12 November 2009

Globocop

High profile media specialist Geoffrey Robertson QC has criticised UK 'defamation tourism' in a short speech reported [PDF] by the Guardian.

Robertson claims that
We do not have free speech in Britain, we have expensive speech. Any statement which "lowers a person in the eyes of right thinking members of the community" is defamatory, and is therefore presumed to be false, although it may very well be true. Defending a libel action in Britain is vastly more expensive than in any other European country – lawyers will rack up a million pounds in fees for a short trial and our cash-strapped media is increasingly choosing to settle rather than to fight for its freedom – which, after all, is its reader's freedom to receive information.
He argues for "one simple and necessary reform", ie
to abolish the arcane presumption of falsity and require libel claimants – like claimants in any other branch of the civil law – to prove that the statement was false. Placing the burden of proof on media defendants has produced innumerable miscarriages of justice in libel trials. It is the reason why US courts refuse to enforce English defamation judgments and why US newspapers are now threatening to withdraw from London, known as 'a town called Sue'.
Robertson notes that
the British media is partly the author of its own misfortune. It has never much cared to fight for free speech in recent times, notwithstanding John Wilkes and those courageous book sellers who, two centuries ago, went to prison for publishing Tom Paine. Instead, our media funds the Press Complaints Commission - a confidence trick that has ceased to inspire confidence. Newspapers deceive their readers when they pretend that PCC decisions have any significance. In these days of conditional fee agreements, the Council no longer functions as a 'poor persons libel court'. It has abjectly failed to halt the advance of a vague privacy law, based on incoherent Euro-prosaic concepts and which denies the media the right to jury trial.
Much the same could be said of the Australian Press Council (APC), a body that gives self-involved and indolent tabby cats a bad name.

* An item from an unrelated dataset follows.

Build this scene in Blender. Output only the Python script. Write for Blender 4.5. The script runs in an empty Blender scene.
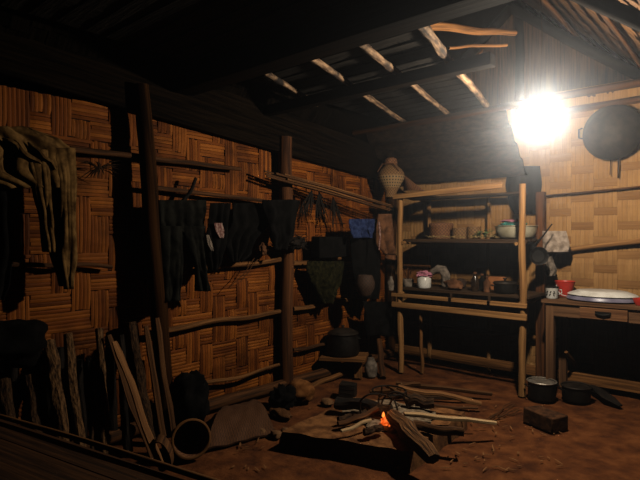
import bpy, math, random
from mathutils import Vector, Matrix, noise
random.seed(7)
sc = bpy.context.scene
COL = sc.collection
PI = math.pi
V = Vector
CAM = V((0, 0, 1.3))
TH = math.radians(40.86)
RV = V((math.cos(TH), math.sin(TH), 0)); FV = V((-math.sin(TH), math.cos(TH), 0))
FPX = 520.0
def ray(px, py): return RV * ((px - 320) / FPX) + FV + V((0, 0, (237 - py) / FPX))
def onX(px, py, X): d = ray(px, py); return CAM + d * (X / d.x)
def onY(px, py, Y): d = ray(px, py); return CAM + d * (Y / d.y)
def onZ(px, py, Z): d = ray(px, py); return CAM + d * ((Z - 1.3) / d.z)
def onT(px, py, t): return CAM + ray(px, py) * t

# ------------------------------------------------------------------ materials
MATS = {}
NEUTRAL = {'white enamel', 'blue enamel', 'red plastic', 'pink cloth', 'teal plastic', 'green leaves', 'worn aluminium', 'blue cloth', 'pale bag', 'floral cloth', 'grey cloth', 'pale tinned metal', 'black cloth', 'dark grey cloth', 'black iron'}
def wm(c): return (c[0], c[1] * .88, c[2] * .72)
def nodes_of(name):
    m = bpy.data.materials.new(name); m.use_nodes = True
    nt = m.node_tree; nt.nodes.clear()
    out = nt.nodes.new('ShaderNodeOutputMaterial')
    return m, nt, out
def ramp(nt, fac, stops):
    r = nt.nodes.new('ShaderNodeValToRGB')
    el = r.color_ramp.elements
    while len(el) < len(stops): el.new(0.5)
    for e, (p, c) in zip(el, stops): e.position = p; e.color = (*c, 1)
    nt.links.new(fac, r.inputs[0]); return r.outputs[0]
def tex(nt, coord, scale, nscale, detail=4, rough=.6):
    tc = nt.nodes.new('ShaderNodeTexCoord'); mp = nt.nodes.new('ShaderNodeMapping')
    mp.inputs['Scale'].default_value = scale
    nt.links.new(tc.outputs[coord], mp.inputs[0])
    n = nt.nodes.new('ShaderNodeTexNoise'); n.inputs['Scale'].default_value = nscale
    n.inputs['Detail'].default_value = detail; n.inputs['Roughness'].default_value = rough
    nt.links.new(mp.outputs[0], n.inputs['Vector']); return n.outputs[0]
def mixc(nt, fac, a, b, mode='MIX'):
    m = nt.nodes.new('ShaderNodeMix'); m.data_type = 'RGBA'; m.blend_type = mode
    if isinstance(fac, (int, float)): m.inputs[0].default_value = fac
    else: nt.links.new(fac, m.inputs[0])
    for i, x in ((6, a), (7, b)):
        if isinstance(x, tuple): m.inputs[i].default_value = (*x, 1)
        else: nt.links.new(x, m.inputs[i])
    return m.outputs[2]
def mat(name, stops, coord='UV', scale=(45, 2.5, 1), nscale=1.0, rough=.85, bump=.35, bdist=.01, metal=0.0, soot=None, spec=.25, detail=4, tight=.55):
    if name in MATS: return MATS[name]
    if name not in NEUTRAL: stops = [(p, wm(c)) for p, c in stops]
    m, nt, out = nodes_of(name)
    b = nt.nodes.new('ShaderNodeBsdfPrincipled')
    f = tex(nt, coord, scale, nscale, detail)
    c = ramp(nt, f, [(.5 + (p - .5) * tight, q) for p, q in stops])
    if soot:
        s = tex(nt, 'Object', (1, 1, 1), soot[0], 3)
        sf = ramp(nt, s, [(.42, (0, 0, 0)), (.62, (1, 1, 1))])
        c = mixc(nt, sf, c, soot[1])
    nt.links.new(c, b.inputs['Base Color'])
    b.inputs['Roughness'].default_value = rough; b.inputs['Metallic'].default_value = metal
    b.inputs['Specular IOR Level'].default_value = spec
    if bump:
        bp = nt.nodes.new('ShaderNodeBump'); bp.inputs['Strength'].default_value = bump; bp.inputs['Distance'].default_value = bdist
        nt.links.new(f, bp.inputs['Height']); nt.links.new(bp.outputs[0], b.inputs['Normal'])
    nt.links.new(b.outputs[0], out.inputs[0])
    MATS[name] = m; return m
def weave_mat(name, dark, mid, light, soot, sootscale=1.3, rough=.7, fib=.45):
    dark, mid, light, soot = wm(dark), wm(mid), wm(light), wm(soot)
    m, nt, out = nodes_of(name)
    b = nt.nodes.new('ShaderNodeBsdfPrincipled')
    at = nt.nodes.new('ShaderNodeAttribute'); at.attribute_name = 'tint'
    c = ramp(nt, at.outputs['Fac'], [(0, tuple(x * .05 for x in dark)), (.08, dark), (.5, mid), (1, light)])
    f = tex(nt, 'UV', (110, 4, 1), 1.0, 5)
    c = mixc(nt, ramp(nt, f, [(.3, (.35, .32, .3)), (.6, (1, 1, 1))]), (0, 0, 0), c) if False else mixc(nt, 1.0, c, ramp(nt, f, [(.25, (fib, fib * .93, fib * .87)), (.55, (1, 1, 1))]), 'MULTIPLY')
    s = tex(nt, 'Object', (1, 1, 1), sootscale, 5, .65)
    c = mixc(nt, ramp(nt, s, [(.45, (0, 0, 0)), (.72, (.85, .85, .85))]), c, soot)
    nt.links.new(c, b.inputs['Base Color'])
    b.inputs['Roughness'].default_value = rough; b.inputs['Specular IOR Level'].default_value = .15
    bp = nt.nodes.new('ShaderNodeBump'); bp.inputs['Strength'].default_value = .5; bp.inputs['Distance'].default_value = .004
    nt.links.new(f, bp.inputs['Height']); nt.links.new(bp.outputs[0], b.inputs['Normal'])
    nt.links.new(b.outputs[0], out.inputs[0]); return m
def emit_mat(name, color, strength, through=False):
    m, nt, out = nodes_of(name)
    e = nt.nodes.new('ShaderNodeEmission'); e.inputs[0].default_value = (*color, 1); e.inputs[1].default_value = strength
    if through:
        t = nt.nodes.new('ShaderNodeBsdfTransparent'); a = nt.nodes.new('ShaderNodeAddShader')
        nt.links.new(e.outputs[0], a.inputs[0]); nt.links.new(t.outputs[0], a.inputs[1]); nt.links.new(a.outputs[0], out.inputs[0])
    else: nt.links.new(e.outputs[0], out.inputs[0])
    return m

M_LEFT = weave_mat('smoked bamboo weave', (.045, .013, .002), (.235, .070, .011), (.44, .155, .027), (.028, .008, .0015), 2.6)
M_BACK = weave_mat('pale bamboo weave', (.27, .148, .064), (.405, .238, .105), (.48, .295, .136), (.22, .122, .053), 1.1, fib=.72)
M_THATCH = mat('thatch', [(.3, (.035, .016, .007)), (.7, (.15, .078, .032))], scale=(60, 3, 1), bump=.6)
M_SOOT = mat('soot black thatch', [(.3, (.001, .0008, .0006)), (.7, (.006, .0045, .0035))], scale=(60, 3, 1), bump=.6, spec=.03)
M_LOFT = mat('soot black mat', [(.3, (.004, .004, .0045)), (.7, (.022, .021, .021))], scale=(50, 5, 1), bump=.6, spec=.08)
M_BEAM = mat('smoked beam', [(.3, (.0015, .001, .0008)), (.7, (.009, .006, .004))], scale=(30, 1.5, 1), spec=.04)
M_POST = mat('brown post', [(.3, (.03, .011, .004)), (.7, (.15, .06, .02))], scale=(30, 1.2, 1))
M_POSTB = mat('dark smoked post', [(.3, (.008, .0035, .0015)), (.7, (.05, .022, .008))], scale=(30, 1.2, 1), spec=.06)
M_RAIL = mat('brown rail', [(.3, (.08, .036, .012)), (.7, (.29, .14, .05))], scale=(40, 1.6, 1))
M_RAILD = mat('dark rail', [(.3, (.025, .011, .004)), (.7, (.13, .056, .02))], scale=(40, 1.6, 1))
M_LOFTP = mat('loft bamboo', [(.3, (.05, .028, .018)), (.72, (.40, .28, .19))], scale=(40, 5.0, 1), bump=.7, soot=(5.5, (.014, .010, .008)))
M_WOOD = mat('shelf timber', [(.25, (.17, .085, .032)), (.75, (.44, .25, .105))], scale=(38, 1.4, 1))
M_TABLE = mat('table timber', [(.25, (.07, .035, .018)), (.75, (.20, .11, .06))], scale=(38, 1.4, 1))
M_BOARD = mat('dark board', [(.25, (.02, .012, .007)), (.75, (.07, .04, .02))], scale=(38, 1.4, 1))
M_BARK = mat('bark', [(.3, (.014, .007, .0035)), (.7, (.085, .045, .02))], scale=(60, 22, 1), bump=1, bdist=.02, detail=6)
M_BARKP = mat('pale bark', [(.3, (.02, .010, .005)), (.7, (.23, .13, .06))], scale=(55, 20, 1), bump=1, bdist=.02, detail=6)
M_SPLIT = mat('split wood', [(.25, (.12, .052, .02)), (.75, (.38, .20, .085))], scale=(70, 1.5, 1), bump=.6)
M_SPLITD = mat('split wood brown', [(.25, (.035, .015, .006)), (.75, (.17, .08, .03))], scale=(60, 1.5, 1), bump=.7)
M_PALE = mat('peeled wood', [(.25, (.40, .27, .15)), (.75, (.72, .56, .36))], scale=(60, 1.5, 1), bump=.4)
M_CRACK = mat('cracked log', [(.3, (.012, .006, .003)), (.5, (.13, .062, .024)), (.75, (.30, .16, .07))], scale=(70, 5, 1), bump=1, bdist=.02, detail=6)
M_CHAR = mat('charred wood', [(.3, (.002, .0016, .0012)), (.7, (.016, .011, .008))], scale=(30, 6, 1), bump=.9, bdist=.02)
M_FLOOR = mat('packed earth', [(.3, (.06, .019, .006)), (.5, (.125, .042, .012)), (.72, (.21, .078, .025))], coord='Object', scale=(1, 1, 1), nscale=7, bump=1, bdist=.03, rough=.95, detail=14, tight=.8)
M_CLAY = mat('hearth clay', [(.3, (.095, .04, .014)), (.7, (.27, .13, .052))], coord='Object', scale=(1, 1, 1), nscale=12, bump=.7, bdist=.015, rough=.95, detail=8)
M_ASH = mat('ash', [(.3, (.10, .08, .06)), (.7, (.34, .28, .22))], coord='Object', scale=(1, 1, 1), nscale=30, bump=.8, bdist=.01, rough=1, detail=8)
M_STONE = mat('stone', [(.3, (.10, .055, .03)), (.7, (.26, .15, .08))], coord='Object', scale=(1, 1, 1), nscale=14, bump=.6, rough=.95, detail=7)
M_BRICK = mat('sooty brick', [(.3, (.025, .011, .005)), (.7, (.10, .045, .02))], coord='Object', scale=(1, 1, 1), nscale=18, bump=.5, rough=.95, detail=7)
M_IRON = mat('black iron', [(.3, (.002, .0017, .0015)), (.7, (.009, .0075, .006))], coord='Object', scale=(1, 1, 1), nscale=25, bump=.3, rough=.6, metal=.2)
M_WOK = mat('grey worn iron', [(.3, (.012, .010, .009)), (.7, (.034, .028, .025))], coord='Object', scale=(1, 1, 1), nscale=14, bump=.2, rough=.6, metal=.2)
M_STEEL = mat('worn aluminium', [(.3, (.28, .24, .20)), (.7, (.5, .45, .38))], coord='Object', scale=(1, 1, 1), nscale=20, bump=.15, rough=.42, metal=.7)
M_WHITE = mat('white enamel', [(.3, (.55, .52, .47)), (.7, (.78, .75, .70))], coord='Object', scale=(1, 1, 1), nscale=8, bump=0, rough=.3, spec=.5)
M_BLUE = mat('blue enamel', [(.3, (.12, .11, .17)), (.7, (.24, .22, .30))], coord='Object', scale=(1, 1, 1), nscale=8, bump=0, rough=.35, spec=.5)
M_RED = mat('red plastic', [(.3, (.50, .03, .02)), (.7, (.65, .05, .03))], coord='Object', scale=(1, 1, 1), nscale=8, bump=0, rough=.4, spec=.5)
M_PINK = mat('pink cloth', [(.3, (.35, .10, .16)), (.7, (.62, .25, .32))], coord='Object', scale=(1, 1, 1), nscale=40, bump=.2)
M_TEAL = mat('teal plastic', [(.3, (.05, .24, .20)), (.7, (.12, .42, .36))], coord='Object', scale=(1, 1, 1), nscale=20, bump=.2, rough=.5)
M_GREEN = mat('green leaves', [(.3, (.05, .09, .03)), (.7, (.17, .24, .09))], coord='Object', scale=(1, 1, 1), nscale=40, bump=.2)
M_STRAW = mat('dry straw', [(.3, (.26, .18, .08)), (.7, (.52, .40, .20))], coord='Object', scale=(1, 1, 1), nscale=40, bump=.2)
def basket_mat(name, dark, light, nu=60, nv=60):
    if name in MATS: return MATS[name]
    dark, light = wm(dark), wm(light)
    m, nt, out = nodes_of(name)
    b = nt.nodes.new('ShaderNodeBsdfPrincipled'); b.inputs['Roughness'].default_value = .8
    tc = nt.nodes.new('ShaderNodeTexCoord'); mp = nt.nodes.new('ShaderNodeMapping'); mp.inputs['Scale'].default_value = (nu, nv, 1)
    nt.links.new(tc.outputs['UV'], mp.inputs[0])
    ck = nt.nodes.new('ShaderNodeTexChecker'); ck.inputs['Scale'].default_value = 1.0
    nt.links.new(mp.outputs[0], ck.inputs[0])
    n = tex(nt, 'UV', (50, 50, 1), 1, 4)
    c = mixc(nt, ck.outputs['Fac'], dark, light)
    c = mixc(nt, 1.0, c, ramp(nt, n, [(.3, (.55, .5, .45)), (.65, (1, 1, 1))]), 'MULTIPLY')
    nt.links.new(c, b.inputs['Base Color'])
    bp = nt.nodes.new('ShaderNodeBump'); bp.inputs['Strength'].default_value = .6; bp.inputs['Distance'].default_value = .006
    nt.links.new(ck.outputs['Fac'], bp.inputs['Height']); nt.links.new(bp.outputs[0], b.inputs['Normal'])
    nt.links.new(b.outputs[0], out.inputs[0]); MATS[name] = m; return m
M_BASKET = basket_mat('basket weave', (.15, .08, .032), (.33, .20, .09))
M_BASKETB = basket_mat('brown basket weave', (.12, .05, .022), (.30, .145, .065))
M_BASKETD = basket_mat('dark basket weave', (.02, .01, .006), (.07, .035, .018))
M_MAT = basket_mat('mat weave', (.075, .03, .010), (.14, .062, .022), 90, 30)
def cloth(name, c1, c2, ns=12): return mat(name, [(.3, c1), (.7, c2)], coord='Object', scale=(1, 1, 1), nscale=ns, bump=.5, bdist=.012, rough=.95, spec=.1, detail=5)
M_OLIVE = cloth('olive cloth', (.06, .034, .013), (.23, .14, .055))
M_PURPLE = cloth('purple lining', (.006, .0015, .002), (.02, .005, .007))
M_BLACK = cloth('black cloth', (.0008, .0008, .0008), (.0045, .004, .0038))
M_DGREY = cloth('dark grey cloth', (.003, .003, .0026), (.012, .0115, .009))
M_DBLUE = cloth('blue cloth', (.010, .017, .06), (.030, .048, .13), 30)
M_BROWNC = cloth('brown cloth', (.06, .03, .018), (.18, .088, .05))
M_SACK = cloth('tan sack', (.12, .05, .017), (.24, .11, .042), 20)
M_WCLOTH = cloth('pale bag', (.28, .21, .16), (.46, .36, .29), 25)
M_GREYC = cloth('grey cloth', (.10, .08, .065), (.27, .215, .17), 25)
M_ROSE = cloth('floral cloth', (.14, .05, .045), (.36, .24, .20), 60)
M_KHAKI = cloth('dark green net', (.004, .005, .002), (.022, .022, .009), 40)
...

Robertson also exhorts the UK to
abolish the rule that allows foreigners to come here and to haul their foreign critics into our Courts because of internet downloads from foreign websites. We are not a libel Globo-cop and our plaintiff-friendly law is making Britain an international free speech black spot, the place where the world’s human rights violators come to sue their critics. Only if internet libels are uploaded here or are advertised or directed here should English courts entertain libel actions against their authors.